Matuzovic is currently on trial alongside nine other Bosnian Croats at the Bosnian state court in Sarajevo for war crimes allegedly committed from the second half of April 1992 to July 1993.

The latest hearing was held on Wednesday, the same day as Matuzovic is expected to be honoured by the Croatian president.

The indictment accuses Matuzovic and the other defendants of participation in murders, torture and inhumane treatment, as well as causing serious suffering and injuries to Serb prisoners in the northern Bosnian city of Orasje. They deny the charges.

They are on trial as former members of the HVO’s military police and police, and as guards in detention centres at the High School Centre in Orasje and the Donja Mahala elementary school in the town, where prisoners were held and allegedly abused.

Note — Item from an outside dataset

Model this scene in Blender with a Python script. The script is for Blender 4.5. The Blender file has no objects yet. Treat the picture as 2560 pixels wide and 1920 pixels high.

“The accused are charged with having, during the performance of their duties under their authority, participated in the persecution of the Serb population from the Orasje area on national, ethnic, cultural and religious grounds,” the prosecution said when it announced the indictment.

The arrest of Matuzovic and nine other HVO fighters in Orasje in 2016 caused a political row between the Bosnian and Croatian authorities.

The Croatian Foreign Ministry condemned the arrests and around 1,000 Croat war veterans and their supporters demonstrated in front of the football stadium in Orasje, insisting that during the 1992-95 conflict, Bosnian Croats were fighting a defensive struggle.

The HVO was the armed force of the Croatian Republic of Herzeg-Bosnia, a self-proclaimed Croat-run statelet within Bosnia and Herzegovina. It initially fought against Bosnian Serb forces alongside the Bosniak-led Bosnian Army, but later also fought with its former Bosniak allies.

After the Dayton Peace Agreement, the HVO was designated as the Croat component of the Army of the Federation of Bosnia and Herzegovina.

In 2005, it was transformed into the 1st Infantry (Guards) Regiment, one of three regiments within the Armed Forces of Bosnia and Herzegovina.